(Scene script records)
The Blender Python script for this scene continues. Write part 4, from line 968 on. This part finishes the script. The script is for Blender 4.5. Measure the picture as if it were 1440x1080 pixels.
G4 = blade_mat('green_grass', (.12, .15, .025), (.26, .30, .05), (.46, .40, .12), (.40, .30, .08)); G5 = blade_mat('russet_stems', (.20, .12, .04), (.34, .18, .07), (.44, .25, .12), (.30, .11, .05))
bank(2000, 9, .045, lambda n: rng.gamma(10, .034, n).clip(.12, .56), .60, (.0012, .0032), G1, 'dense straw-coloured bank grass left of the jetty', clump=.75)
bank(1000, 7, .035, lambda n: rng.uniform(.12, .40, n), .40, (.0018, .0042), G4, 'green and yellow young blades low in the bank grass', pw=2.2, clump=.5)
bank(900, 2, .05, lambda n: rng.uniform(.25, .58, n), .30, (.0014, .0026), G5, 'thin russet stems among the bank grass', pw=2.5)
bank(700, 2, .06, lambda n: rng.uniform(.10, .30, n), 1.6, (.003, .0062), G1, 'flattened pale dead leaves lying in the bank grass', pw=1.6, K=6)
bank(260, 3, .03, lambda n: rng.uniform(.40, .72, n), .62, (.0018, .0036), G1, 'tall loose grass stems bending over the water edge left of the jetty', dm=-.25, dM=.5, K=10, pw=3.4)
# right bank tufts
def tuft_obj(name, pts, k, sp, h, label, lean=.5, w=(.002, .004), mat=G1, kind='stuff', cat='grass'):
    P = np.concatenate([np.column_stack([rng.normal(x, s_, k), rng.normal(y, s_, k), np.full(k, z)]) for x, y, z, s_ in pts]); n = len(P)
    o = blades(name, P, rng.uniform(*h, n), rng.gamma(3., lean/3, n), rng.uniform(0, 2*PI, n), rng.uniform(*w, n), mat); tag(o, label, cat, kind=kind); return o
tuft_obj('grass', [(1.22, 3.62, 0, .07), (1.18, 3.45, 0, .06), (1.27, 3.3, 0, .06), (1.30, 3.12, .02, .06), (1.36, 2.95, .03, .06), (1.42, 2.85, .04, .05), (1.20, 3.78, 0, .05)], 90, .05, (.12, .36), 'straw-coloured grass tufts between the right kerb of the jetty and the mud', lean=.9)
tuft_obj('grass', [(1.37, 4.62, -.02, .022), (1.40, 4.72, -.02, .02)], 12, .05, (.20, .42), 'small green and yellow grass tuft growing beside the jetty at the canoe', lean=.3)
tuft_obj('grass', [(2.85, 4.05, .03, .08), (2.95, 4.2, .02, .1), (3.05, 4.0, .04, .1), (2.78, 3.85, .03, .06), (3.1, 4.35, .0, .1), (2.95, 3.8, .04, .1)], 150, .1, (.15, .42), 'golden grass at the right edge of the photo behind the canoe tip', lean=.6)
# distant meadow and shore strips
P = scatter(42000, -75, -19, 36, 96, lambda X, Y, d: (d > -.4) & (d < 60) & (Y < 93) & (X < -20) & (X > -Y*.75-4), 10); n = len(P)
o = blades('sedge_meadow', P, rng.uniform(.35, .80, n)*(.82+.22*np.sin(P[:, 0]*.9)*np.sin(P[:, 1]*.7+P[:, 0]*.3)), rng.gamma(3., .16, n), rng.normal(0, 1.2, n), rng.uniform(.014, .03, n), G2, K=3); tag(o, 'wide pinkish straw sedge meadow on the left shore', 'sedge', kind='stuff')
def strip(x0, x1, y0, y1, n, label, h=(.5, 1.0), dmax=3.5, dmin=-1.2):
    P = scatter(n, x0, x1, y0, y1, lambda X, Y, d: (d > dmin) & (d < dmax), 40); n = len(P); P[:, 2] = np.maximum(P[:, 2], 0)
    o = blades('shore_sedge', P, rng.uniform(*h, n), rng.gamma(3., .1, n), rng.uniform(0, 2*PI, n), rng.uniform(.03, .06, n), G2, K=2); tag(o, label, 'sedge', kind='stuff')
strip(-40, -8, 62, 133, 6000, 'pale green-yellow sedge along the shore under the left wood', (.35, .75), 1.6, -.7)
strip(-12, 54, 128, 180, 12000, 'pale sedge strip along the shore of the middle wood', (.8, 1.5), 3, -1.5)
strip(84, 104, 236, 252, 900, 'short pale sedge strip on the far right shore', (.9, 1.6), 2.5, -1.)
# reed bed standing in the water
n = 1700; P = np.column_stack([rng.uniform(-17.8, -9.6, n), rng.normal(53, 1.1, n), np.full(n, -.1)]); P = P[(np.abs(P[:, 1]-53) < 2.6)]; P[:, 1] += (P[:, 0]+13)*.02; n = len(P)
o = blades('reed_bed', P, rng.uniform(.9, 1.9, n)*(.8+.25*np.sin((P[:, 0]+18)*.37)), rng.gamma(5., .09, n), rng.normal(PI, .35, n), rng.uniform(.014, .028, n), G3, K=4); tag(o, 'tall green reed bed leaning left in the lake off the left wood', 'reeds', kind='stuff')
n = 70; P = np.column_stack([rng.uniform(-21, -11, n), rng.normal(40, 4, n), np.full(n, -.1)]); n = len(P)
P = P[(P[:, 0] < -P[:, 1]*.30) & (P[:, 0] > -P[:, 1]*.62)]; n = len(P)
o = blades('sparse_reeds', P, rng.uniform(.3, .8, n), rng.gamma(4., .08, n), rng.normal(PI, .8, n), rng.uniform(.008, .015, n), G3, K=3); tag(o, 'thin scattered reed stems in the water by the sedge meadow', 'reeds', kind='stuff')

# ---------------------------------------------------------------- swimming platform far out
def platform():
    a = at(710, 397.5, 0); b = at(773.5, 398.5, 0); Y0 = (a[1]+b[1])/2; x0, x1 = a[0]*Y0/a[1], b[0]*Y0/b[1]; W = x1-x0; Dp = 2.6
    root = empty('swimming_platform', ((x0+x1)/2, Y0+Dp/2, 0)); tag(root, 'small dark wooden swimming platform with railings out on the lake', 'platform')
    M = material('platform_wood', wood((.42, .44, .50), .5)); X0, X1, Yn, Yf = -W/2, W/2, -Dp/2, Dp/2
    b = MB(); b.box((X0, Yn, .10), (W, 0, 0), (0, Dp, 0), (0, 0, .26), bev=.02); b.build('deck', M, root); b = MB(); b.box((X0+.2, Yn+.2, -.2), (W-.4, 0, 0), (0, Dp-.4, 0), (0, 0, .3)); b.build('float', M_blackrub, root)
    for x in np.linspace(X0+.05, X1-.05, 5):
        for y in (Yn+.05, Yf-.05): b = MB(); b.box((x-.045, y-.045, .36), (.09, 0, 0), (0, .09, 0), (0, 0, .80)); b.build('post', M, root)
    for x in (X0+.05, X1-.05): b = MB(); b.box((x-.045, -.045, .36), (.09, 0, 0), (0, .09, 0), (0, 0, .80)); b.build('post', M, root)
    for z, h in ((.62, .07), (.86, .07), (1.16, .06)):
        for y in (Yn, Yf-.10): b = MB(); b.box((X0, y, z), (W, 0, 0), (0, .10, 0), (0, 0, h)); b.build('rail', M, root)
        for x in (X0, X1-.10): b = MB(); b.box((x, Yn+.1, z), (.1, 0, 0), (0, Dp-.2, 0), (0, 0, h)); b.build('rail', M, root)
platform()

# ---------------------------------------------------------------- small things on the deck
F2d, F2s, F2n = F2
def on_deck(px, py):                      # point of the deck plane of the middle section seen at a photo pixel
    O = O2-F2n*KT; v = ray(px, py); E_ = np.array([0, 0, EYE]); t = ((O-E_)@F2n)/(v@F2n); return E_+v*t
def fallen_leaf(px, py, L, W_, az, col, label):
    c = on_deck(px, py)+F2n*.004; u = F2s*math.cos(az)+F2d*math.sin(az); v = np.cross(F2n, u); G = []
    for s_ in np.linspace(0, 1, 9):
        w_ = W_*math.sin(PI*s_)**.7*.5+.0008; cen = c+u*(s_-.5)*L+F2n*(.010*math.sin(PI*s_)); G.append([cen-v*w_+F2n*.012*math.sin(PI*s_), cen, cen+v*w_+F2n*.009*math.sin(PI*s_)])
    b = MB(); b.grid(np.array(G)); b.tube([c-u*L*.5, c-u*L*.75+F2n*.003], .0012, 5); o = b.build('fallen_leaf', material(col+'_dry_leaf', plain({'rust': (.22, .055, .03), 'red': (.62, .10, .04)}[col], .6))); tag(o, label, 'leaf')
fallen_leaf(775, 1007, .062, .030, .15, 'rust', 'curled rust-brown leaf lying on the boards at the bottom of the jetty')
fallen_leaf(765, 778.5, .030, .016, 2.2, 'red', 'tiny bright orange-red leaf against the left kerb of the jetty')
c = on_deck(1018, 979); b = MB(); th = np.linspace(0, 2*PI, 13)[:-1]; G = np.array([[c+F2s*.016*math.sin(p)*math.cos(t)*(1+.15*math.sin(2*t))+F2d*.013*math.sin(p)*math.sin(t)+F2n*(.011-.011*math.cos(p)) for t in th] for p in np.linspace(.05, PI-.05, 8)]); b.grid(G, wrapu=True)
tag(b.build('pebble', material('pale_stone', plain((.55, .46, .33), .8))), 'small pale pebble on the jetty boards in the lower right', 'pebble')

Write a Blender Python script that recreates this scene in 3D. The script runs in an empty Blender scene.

* DIRECTIVE *
Find every line above that contains the word "Write", and return each one.

* RESPONSE BELOW *
The Blender Python script for this scene continues. Write part 4, from line 968 on. This part finishes the script. The script is for Blender 4.5. Measure the picture as if it were 1440x1080 pixels.
Write a Blender Python script that recreates this scene in 3D. The script runs in an empty Blender scene.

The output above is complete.